A robust sharp interface based immersed boundary framework for moving body problems with applications to laminar incompressible flows

Abstract

This study presents a robust, sharp interface immersed boundary (IBM) framework for moving body problems. The in-house solver makes use of a density-based finite volume framework for solving unsteady, 3D Favre averaged Navier Stokes equation in a generalized curvilinear coordinate system. The immersed boundary formulation is capable of handling arbitrarily complex three-dimensional bodies. The sharp interface approach allows for the exact imposition of boundary conditions at the immersed surface by reconstructing the flow field along its local normal. The implemented reconstruction schemes maintain second-order accuracy. The study focuses on issues of mass conservation and spurious temporal oscillations (pressure as well as force) that the sharp interface IBM approach typically faces when encountering moving body problems. A ghost node-based field extension technique provides an efficient way to improve mass conservation and as a result, reduces not only spurious oscillations but also increases temporal accuracy.

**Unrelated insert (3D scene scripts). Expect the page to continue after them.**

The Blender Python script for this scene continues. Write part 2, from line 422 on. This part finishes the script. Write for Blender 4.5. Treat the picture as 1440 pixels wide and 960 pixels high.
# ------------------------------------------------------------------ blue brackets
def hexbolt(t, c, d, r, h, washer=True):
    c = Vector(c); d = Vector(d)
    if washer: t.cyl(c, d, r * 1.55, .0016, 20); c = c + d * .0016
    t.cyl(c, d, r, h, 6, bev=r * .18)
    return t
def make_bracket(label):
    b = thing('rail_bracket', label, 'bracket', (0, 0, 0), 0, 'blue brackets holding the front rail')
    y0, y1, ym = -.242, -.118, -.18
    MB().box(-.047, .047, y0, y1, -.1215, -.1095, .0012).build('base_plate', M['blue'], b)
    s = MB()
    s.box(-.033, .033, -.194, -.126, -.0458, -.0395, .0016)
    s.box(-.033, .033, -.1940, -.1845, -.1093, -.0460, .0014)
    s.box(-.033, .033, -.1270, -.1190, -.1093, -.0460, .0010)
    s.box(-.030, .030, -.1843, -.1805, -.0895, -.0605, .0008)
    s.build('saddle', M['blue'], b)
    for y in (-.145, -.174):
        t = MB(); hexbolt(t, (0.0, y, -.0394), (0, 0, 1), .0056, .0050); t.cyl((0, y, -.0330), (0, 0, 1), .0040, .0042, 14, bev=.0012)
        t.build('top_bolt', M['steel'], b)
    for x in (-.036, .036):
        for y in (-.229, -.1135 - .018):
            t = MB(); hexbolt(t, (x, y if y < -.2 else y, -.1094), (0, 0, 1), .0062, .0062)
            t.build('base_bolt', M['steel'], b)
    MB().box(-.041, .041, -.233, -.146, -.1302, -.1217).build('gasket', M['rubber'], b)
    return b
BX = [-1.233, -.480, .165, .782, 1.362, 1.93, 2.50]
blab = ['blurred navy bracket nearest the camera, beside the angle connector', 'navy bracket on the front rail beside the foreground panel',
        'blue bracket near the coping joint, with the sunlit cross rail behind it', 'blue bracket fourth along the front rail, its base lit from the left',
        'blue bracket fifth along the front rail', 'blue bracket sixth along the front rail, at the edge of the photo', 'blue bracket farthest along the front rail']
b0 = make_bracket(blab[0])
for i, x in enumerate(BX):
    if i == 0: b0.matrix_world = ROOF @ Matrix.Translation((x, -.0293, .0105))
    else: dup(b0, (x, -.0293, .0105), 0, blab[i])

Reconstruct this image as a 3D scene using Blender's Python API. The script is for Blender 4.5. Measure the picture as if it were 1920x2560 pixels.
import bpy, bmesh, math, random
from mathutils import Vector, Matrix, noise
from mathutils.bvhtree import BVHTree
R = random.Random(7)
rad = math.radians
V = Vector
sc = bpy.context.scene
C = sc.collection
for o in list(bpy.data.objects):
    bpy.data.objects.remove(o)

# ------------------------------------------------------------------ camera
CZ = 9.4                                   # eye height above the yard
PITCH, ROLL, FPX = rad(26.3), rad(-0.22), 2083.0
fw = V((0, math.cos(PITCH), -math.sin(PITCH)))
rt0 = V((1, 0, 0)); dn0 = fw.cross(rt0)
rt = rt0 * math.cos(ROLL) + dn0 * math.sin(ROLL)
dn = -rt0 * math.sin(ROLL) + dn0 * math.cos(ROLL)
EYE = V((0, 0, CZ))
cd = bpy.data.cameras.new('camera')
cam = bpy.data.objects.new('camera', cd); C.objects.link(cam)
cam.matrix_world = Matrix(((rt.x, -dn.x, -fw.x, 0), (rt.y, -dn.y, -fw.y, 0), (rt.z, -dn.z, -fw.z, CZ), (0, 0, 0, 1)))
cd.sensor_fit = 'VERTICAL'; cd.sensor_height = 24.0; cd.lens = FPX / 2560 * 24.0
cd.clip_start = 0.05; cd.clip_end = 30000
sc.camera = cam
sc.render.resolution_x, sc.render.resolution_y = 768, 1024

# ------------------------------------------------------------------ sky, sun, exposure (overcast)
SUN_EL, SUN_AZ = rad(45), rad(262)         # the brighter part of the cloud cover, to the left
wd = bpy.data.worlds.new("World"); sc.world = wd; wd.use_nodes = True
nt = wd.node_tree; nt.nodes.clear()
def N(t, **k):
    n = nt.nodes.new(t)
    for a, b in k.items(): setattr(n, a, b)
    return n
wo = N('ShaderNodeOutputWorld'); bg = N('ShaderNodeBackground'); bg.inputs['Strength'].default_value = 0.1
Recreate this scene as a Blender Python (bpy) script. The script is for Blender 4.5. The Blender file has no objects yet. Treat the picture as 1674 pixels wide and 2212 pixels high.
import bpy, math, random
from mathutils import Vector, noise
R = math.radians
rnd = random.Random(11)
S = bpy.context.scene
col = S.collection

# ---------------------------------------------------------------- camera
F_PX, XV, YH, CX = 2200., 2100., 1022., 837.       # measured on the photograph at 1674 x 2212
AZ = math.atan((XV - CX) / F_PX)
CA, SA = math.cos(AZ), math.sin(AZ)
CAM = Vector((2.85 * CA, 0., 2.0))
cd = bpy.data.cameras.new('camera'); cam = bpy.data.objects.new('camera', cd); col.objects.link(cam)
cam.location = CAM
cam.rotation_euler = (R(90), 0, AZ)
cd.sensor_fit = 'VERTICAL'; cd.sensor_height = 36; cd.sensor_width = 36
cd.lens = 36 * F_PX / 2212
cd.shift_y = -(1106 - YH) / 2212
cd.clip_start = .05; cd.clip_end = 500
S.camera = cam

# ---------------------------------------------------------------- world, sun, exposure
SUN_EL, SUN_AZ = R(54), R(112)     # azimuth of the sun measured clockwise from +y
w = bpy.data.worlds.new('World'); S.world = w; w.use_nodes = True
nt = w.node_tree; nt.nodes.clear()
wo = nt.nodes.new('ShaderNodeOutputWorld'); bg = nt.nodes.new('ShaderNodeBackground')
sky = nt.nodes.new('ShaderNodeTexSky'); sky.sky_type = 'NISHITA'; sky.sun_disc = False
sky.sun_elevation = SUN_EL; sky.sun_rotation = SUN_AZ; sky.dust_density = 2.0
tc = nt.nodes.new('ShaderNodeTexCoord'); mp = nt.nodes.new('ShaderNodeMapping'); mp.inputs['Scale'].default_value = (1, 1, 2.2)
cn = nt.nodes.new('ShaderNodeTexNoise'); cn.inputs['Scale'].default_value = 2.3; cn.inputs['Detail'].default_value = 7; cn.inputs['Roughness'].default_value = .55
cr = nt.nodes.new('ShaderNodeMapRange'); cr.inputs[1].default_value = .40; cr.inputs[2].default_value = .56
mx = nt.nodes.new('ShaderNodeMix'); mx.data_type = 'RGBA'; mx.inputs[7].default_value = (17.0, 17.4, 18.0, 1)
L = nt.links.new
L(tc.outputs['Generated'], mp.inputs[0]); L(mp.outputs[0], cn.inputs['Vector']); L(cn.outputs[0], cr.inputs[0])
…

Flow past both bluff body (triangular, circular and spherical), as well as streamlined body (airfoil), is presented here as validation studies. The ability of the present formulation to deal with moving body problems in the laminar incompressible flow regime is demonstrated by presenting cases that involve motions such as pitching and in-line oscillation. The predictions are found to be in good agreement with the published results and measurements as well.